Tuesday, November 2, 2010

SMEs: M'sia facing same problem Taiwan did

I have attended a number of small and medium-industry seminars and noticed that the participants are mainly concerned about the shortage of foreign workers and the availability of SMI loans.

No doubt the labor shortage and cash liquidity are two of the major issues that need to be addressed. However, just addressing these two issues alone does not suffice.

We must remember that the world is not static but dynamic; countries where our foreign workers originated from such as Indonesia and Vietnam are now progressing very well and one of these days, they may face a labor shortage as well. Therefore, in the long run our small and medium industries can not totally depend on foreign workers.

The operating environment resembles an ecosystem chain where the survival of SMEs depends on a variety of factors such as social and economic stability and investments from within and outside the country.

The fall in foreign investment capital will definitely have negative impact on the performance of SMIs downstream. Therefore, it is important for us to maintain a conducive environment to attract local and foreign investments.

Recently, the Japanese ambassador to Malaysia, Masahiko Horie. mentioned that the Japanese companies in Malaysia were very concerned about the shortage of labour and knowledge-based skilled worker in Malaysia.

If the situation persists, they may relocate the labor-intensive plants to some other countries.

We must not take this unhealthy phenomenon lightly and hopefully the relevant government agencies will arrange a dialogue with them to identify their needs.

Malaysia is now facing the problem that Taiwan SMI had faced at the turn of 20th century.

At that time, Taiwan's small and medium enterprises were very much dependent on foreign workers. I remember that my friend went all the way to Taiwan to become a helper to a vegetable seller in a market.

In the year of 1990, Malaysia's economy has greatly improved and those from Malaysia who worked in Taiwan began to return back to work in Malaysia 'aided' by the tough measures against the illegal foreign workers in Taiwan.

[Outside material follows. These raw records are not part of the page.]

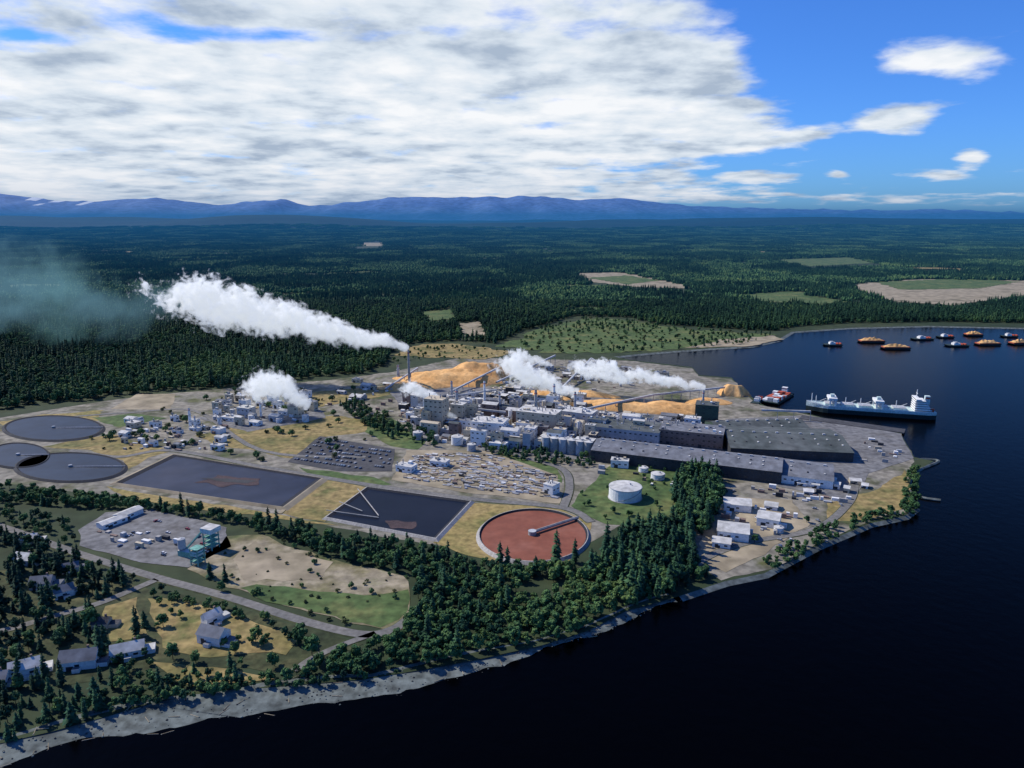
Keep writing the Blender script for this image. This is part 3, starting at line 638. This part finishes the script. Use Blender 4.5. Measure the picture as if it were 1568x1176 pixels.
def broad(seed,h=14,r=5.5,k='leafd',nc=16,nl=42,ls=.95):
    R=random.Random(seed); b=MB(); b.tube((0,0,-.4),(0,0,h*.5),.35,'bark',6,.22)
    for c in range(nc):
        a=R.uniform(0,6.28); q=math.sqrt(R.random())*r*.72; z=h*R.uniform(.35,.86); q*=1.1-abs(z/h-.55)
        cc=(q*math.cos(a),q*math.sin(a),z)
        if c%2==0: b.tube((0,0,h*.3),(cc[0]*.9,cc[1]*.9,cc[2]*.95),.16,'bark',4,.05)
        cr=r*R.uniform(.3,.46)
        for _ in range(nl):
            d=Vector((R.gauss(0,1),R.gauss(0,1),R.gauss(0,1))); d.normalize(); p=Vector(cc)+Vector((d.x*cr,d.y*cr,d.z*cr*.8))*R.uniform(.75,1.05)
            n=(d+Vector((R.uniform(-.6,.6),R.uniform(-.6,.6),R.uniform(0,.6)))).normalized(); x=n.orthogonal().normalized()*ls*R.uniform(.6,1.2); y=n.cross(x).normalized()*ls*R.uniform(.6,1.2)
            b.poly([p-x,p-y*.8,p+x,p+y],k)
    return b
def simplec(b,x,y,h,r,R,k='leafc'):
    n=6; a0=R.random()
    for t0,t1,rr in((.08,.5,1),(.35,.78,.72),(.62,1.0,.42)):
        ring=[(x+r*rr*R.uniform(.7,1.15)*math.cos(a0+6.283*i/n),y+r*rr*R.uniform(.7,1.15)*math.sin(a0+6.283*i/n),h*(t0+R.uniform(-.04,.04))) for i in range(n)]
        for i in range(n): b.poly([ring[i],ring[(i+1)%n],(x,y,h*t1)],k)
def simpleb(b,x,y,h,r,R,k='leafd'):
    n=7; rings=[]
    for t,q in((.15,.6),(.45,1),(.75,.75)): rings.append([(x+r*q*R.uniform(.7,1.2)*math.cos(6.283*i/n),y+r*q*R.uniform(.7,1.2)*math.sin(6.283*i/n),h*(t+R.uniform(-.08,.08))) for i in range(n)])
    for A_,B_ in((rings[0],rings[1]),(rings[1],rings[2])):
        for i in range(n): b.poly([A_[i],A_[(i+1)%n],B_[(i+1)%n]],k); b.poly([A_[i],B_[(i+1)%n],B_[i]],k)
    for i in range(n): b.poly([rings[2][i],rings[2][(i+1)%n],(x,y,h)],k)
def clusterp(seed,size,n,hr=(16,30),pb=.25):
    R=random.Random(seed); b=MB()
    for i in range(n):
        x=R.uniform(-.5,.5)*size;y=R.uniform(-.5,.5)*size
        if R.random()<pb: simpleb(b,x,y,R.uniform(12,19),R.uniform(4.5,7),R)
        else: simplec(b,x,y,R.uniform(*hr),R.uniform(3.3,5),R)
    return b
def coll(name,blds):
    c=bpy.data.collections.new(name)
    for i,b in enumerate(blds):
        o=b.obj('%s_%02d'%(name,i),link=False); c.objects.link(o)
    return c
con=[conifer(s,R_[0],R_[1]) for s,R_ in enumerate([(25,5.0),(27,5.2),(18,5.0),(21,6.0)])]
bro=[broad(s) for s in range(10,14)]+[broad(20,10,5.2),broad(21,17,6)]
dbro=[broad(40,17,5.2,'leafc',16,40,.9),broad(41,14,5.6,'leafc',15,40,.9)]
shr=[broad(30,4,2.8,'shrub',7,26,.5),broad(31,5,3.4,'leafd',8,30,.6),broad(32,3,2.4,'shrub',6,24,.5)]
C_con=coll('conifer_tree',con); C_mix=coll('woodland_tree',con+bro[:1]+dbro); C_mixb=coll('mixed_tree',con[1:3]+bro+dbro+dbro); C_bro=coll('broadleaf_tree',bro); C_shr=coll('shrub',shr); C_grove=coll('grove_tree',con+dbro)
C_mid=coll('tree_cluster',[clusterp(s,38,17,(14,30),.12) for s in range(6)]); C_midb=coll('leafy_tree_cluster',[clusterp(s,38,15,(14,26),.8) for s in range(6,10)])
C_far=coll('forest_patch',[clusterp(s,150,150,(15,27),.1) for s in range(50,54)]); C_farb=coll('leafy_forest_patch',[clusterp(s,150,120,(13,22),.7) for s in range(54,57)])
def scatter(name,pts,colln,scl=(.8,1.2),z=0):
    n=len(pts)
    if n==0: return
    me=bpy.data.meshes.new(name); me.vertices.add(n)
    co=np.zeros((n,3),'f'); co[:,:2]=pts[:,:2]; co[:,2]=pts[:,2] if pts.shape[1]>2 else z; me.vertices.foreach_set('co',co.ravel())
    for nm,tp,dat in(('rotz','FLOAT',rng.uniform(0,6.28,n)),('scl','FLOAT',rng.uniform(scl[0],scl[1],n)),('pick','INT',rng.integers(0,1000,n))):
        at=me.attributes.new(nm,tp,'POINT'); at.data.foreach_set('value',dat.astype('f' if tp=='FLOAT' else 'i'))
    o=bpy.data.objects.new(name,me); scene.collection.objects.link(o)
    ng=bpy.data.node_groups.new(name+'_gn','GeometryNodeTree'); ng.interface.new_socket('Geometry',in_out='INPUT',socket_type='NodeSocketGeometry'); ng.interface.new_socket('Geometry',in_out='OUTPUT',socket_type='NodeSocketGeometry')
    N=ng.nodes;L=ng.links; gi=N.new('NodeGroupInput');go=N.new('NodeGroupOutput'); ip=N.new('GeometryNodeInstanceOnPoints'); ci=N.new('GeometryNodeCollectionInfo')
    ci.inputs[0].default_value=colln; ci.inputs['Separate Children'].default_value=True; ci.inputs['Reset Children'].default_value=True
    def na(nm,t): a=N.new('GeometryNodeInputNamedAttribute'); a.data_type=t; a.inputs['Name'].default_value=nm; return a.outputs['Attribute']
    cx=N.new('ShaderNodeCombineXYZ'); L.new(na('rotz','FLOAT'),cx.inputs[2])
    L.new(gi.outputs[0],ip.inputs['Points']); L.new(ci.outputs[0],ip.inputs['Instance']); ip.inputs['Pick Instance'].default_value=True
    L.new(na('pick','INT'),ip.inputs['Instance Index']); L.new(cx.outputs[0],ip.inputs['Rotation']); L.new(na('scl','FLOAT'),ip.inputs['Scale']); L.new(ip.outputs[0],go.inputs[0])
    md=o.modifiers.new('scatter','NODES'); md.node_group=ng; return o
def grid(poly,sp,excl=[],yr=None,xlim=None,keep=1.0,gaps=None):
    X=[p[0] for p in poly];Y=[p[1] for p in poly]; x0,x1=min(X),max(X);y0,y1=min(Y),max(Y)
    if yr: y0,y1=max(y0,yr[0]),min(y1,yr[1])
    if xlim: x0,x1=max(x0,-xlim),min(x1,xlim)
    gx,gy=np.meshgrid(np.arange(x0,x1,sp),np.arange(y0,y1,sp)); gx=gx.ravel()+rng.uniform(-.7,.7,gx.size)*sp; gy=gy.ravel()+rng.uniform(-.7,.7,gy.size)*sp
    m=pip(poly,gx,gy)&(np.abs(gx)<gy*.85+250)
    for e in excl: m&=~pip(e,gx,gy)
    if keep<1: m&=rng.random(gx.size)<keep
    p=np.stack([gx[m],gy[m]],1)
    if gaps is not None and len(p):
        q=np.array([mn.noise(Vector((a*.022,b_*.022,6)))+random.gauss(0,.12) for a,b_ in p]); p=p[q>-gaps]
    return p
def split(p,thr=.05,sc=.0022):
    q=np.array([mn.noise(Vector((a*sc,b_*sc*.8,4)))+.5*mn.noise(Vector((a*sc*4,b_*sc*4,8)))+random.gauss(0,.06) for a,b_ in p[:,:2]])
    return p[q<=thr],p[q>thr]
forest=[(-700,650),(-120,645),(0,628),(60,618),(150,612),(180,605),(270,598),(350,594),(480,578),(560,572),(592,558),(600,540),(640,525),(700,522),(760,526),(800,508),(880,484),(960,486),(1000,496),(1060,500),(1140,505),(1190,507),(1215,500),(1300,495),(1450,493),(1568,495),(1700,497),(2100,505)]
fw=gpl(forest)+[(15000,8000),(15000,14500),(-15000,14500)]
ex=[gpl([(u,v+ (6 if v>((min(q[1] for q in c)+max(q[1] for q in c))/2) else 0)) for u,v in c]) for c in clear_far]
Rg=random.Random(5)
for i in range(60):
    y=Rg.uniform(1700,7500); x=Rg.uniform(-.7,.8)*y
    if x<-200 and y<2300: continue
    a=Rg.uniform(50,200);c=a*Rg.uniform(.4,1.0)
    ex.append([(x+a*math.cos(t*.63)*Rg.uniform(.6,1.2),y+c*math.sin(t*.63)*Rg.uniform(.6,1.2)) for t in range(10)])
    if Rg.random()<.65: 
        b=MB(); b.flat(ex[-1],.8,Rg.choice(['green','green','dry'])); 
        if pip(fw,[x],[y])[0]: b.obj('glade')
p=grid(fw,9.5,ex,(0,2300),3000); a,b_=split(p); scatter('forest',a,C_mix,(.6,1.1)); scatter('forest',b_,C_mixb,(.7,1.1))
p=grid(fw,33,ex,(2300,5200),6000); a,b_=split(p); scatter('forest',a,C_mid,(.75,1.1)); scatter('forest',b_,C_midb,(.75,1.1))
p=grid(fw,135,ex,(5200,14000),13000); hz=np.array([hgt(a,b_) for a,b_ in p])[:,None]; a,b_=split(np.hstack([p,hz-2])); scatter('distant_forest',a,C_far,(.9,1.1)); scatter('distant_forest',b_,C_farb,(.9,1.1))
belt=gpl([(-150,740),(0,745),(90,757),(200,773),(330,789),(400,802),(500,815),(600,834),(690,852),(740,868),(840,876),(900,870),(955,820),(1050,800),(1062,868),(1090,882),(1040,905),(930,945),(860,978),(750,1003),(640,1022),(560,1030),(470,1042),(440,1035),(540,1000),(610,975),(642,930),(632,880),(520,860),(400,817),(345,800),(230,783),(150,780),(0,770),(-150,760)])
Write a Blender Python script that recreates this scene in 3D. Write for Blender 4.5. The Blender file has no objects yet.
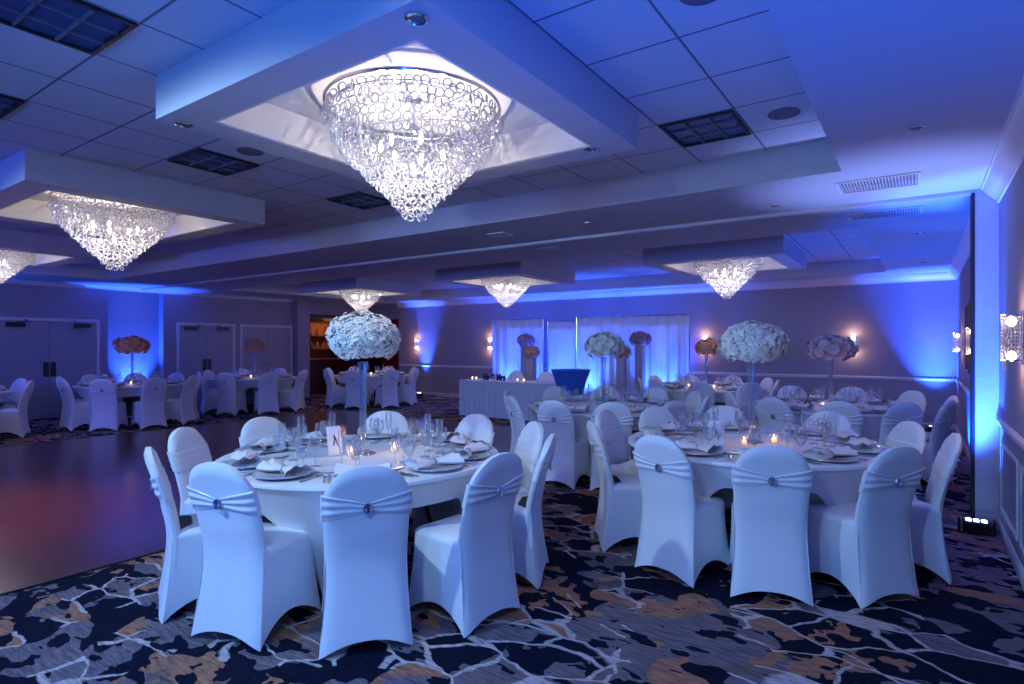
import bpy, math, random
from mathutils import Vector, Matrix
PI = math.pi
R = math.radians
rnd = random.Random(7)
scene = bpy.context.scene
col = scene.collection

# ------------------------------------------------------------------ camera
F, CX, CY, H = 588.0, 512.0, 345.5, 1.5
YAW = math.atan(408 / 588)
SN, CS = math.sin(YAW), math.cos(YAW)
cam_d = bpy.data.cameras.new('camera')
cam = bpy.data.objects.new('camera', cam_d)
col.objects.link(cam)
cam_d.sensor_width = 36
cam_d.lens = F / 1024 * 36
cam_d.shift_y = (CY - 342) / 1024
cam_d.clip_start = 0.05
cam.location = (0, 0, H)
cam.rotation_euler = (R(90), 0, YAW)
scene.camera = cam
scene.view_settings.view_transform = 'Standard'
scene.view_settings.look = 'None'
scene.view_settings.gamma = 1
scene.view_settings.use_curve_mapping = False
scene.view_settings.exposure = 0.0
w = bpy.data.worlds.new('world')
scene.world = w
w.use_nodes = True
w.node_tree.nodes['Background'].inputs[0].default_value = (0.02, 0.06, 0.3, 1)
w.node_tree.nodes['Background'].inputs[1].default_value = 0.3
cy = scene.cycles
cy.max_bounces = 7
cy.diffuse_bounces = 4
cy.glossy_bounces = 3
cy.transmission_bounces = 5
cy.transparent_max_bounces = 10
cy.caustics_reflective = False
cy.caustics_refractive = False
cy.sample_clamp_indirect = 4
cy.use_denoising = True

# ------------------------------------------------------------------ room numbers
ZC, ZT = 2.8, 3.05            # low ceiling, tile level in the recesses
XR, XL, YF, YB = 0.53, -14.7, 13.0, -5.0
YT = 6.25                     # track of the folding partition
COF = [(-2.57, 2.64), (-6.81, 2.64), (-11.05, 2.64), (-2.62, 10.0), (-7.0, 9.9), (-11.45, 9.9)]
REC = [(-13.14, -0.48, 0.28, 5.0), (-13.2, -0.5, 7.5, 12.3)]

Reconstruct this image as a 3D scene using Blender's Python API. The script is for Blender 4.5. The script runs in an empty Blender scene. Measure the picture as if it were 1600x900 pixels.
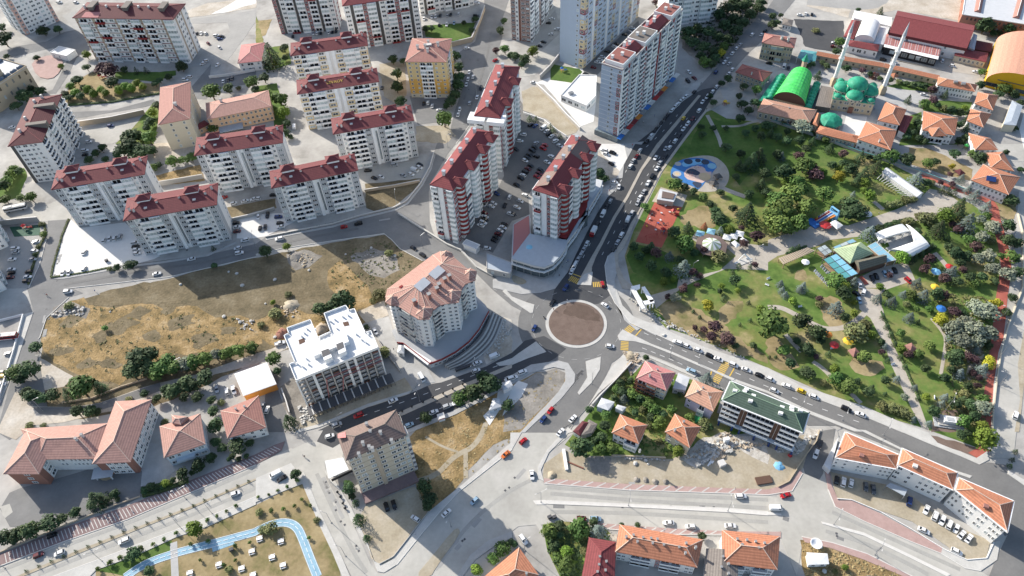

In order to survive, the government and the SMEs in Taiwan took a series of effective measures to adjust themselves to the change which included relocating labour intensive industries to mainland China, the adoption of automation and an efficient work-flow system and changing the attitude of youngsters towards blue-collar jobs through certification programmes.

I think it is high time we should learn from Taiwan's small and medium enterprises on how they tackled their problems from many perspectives.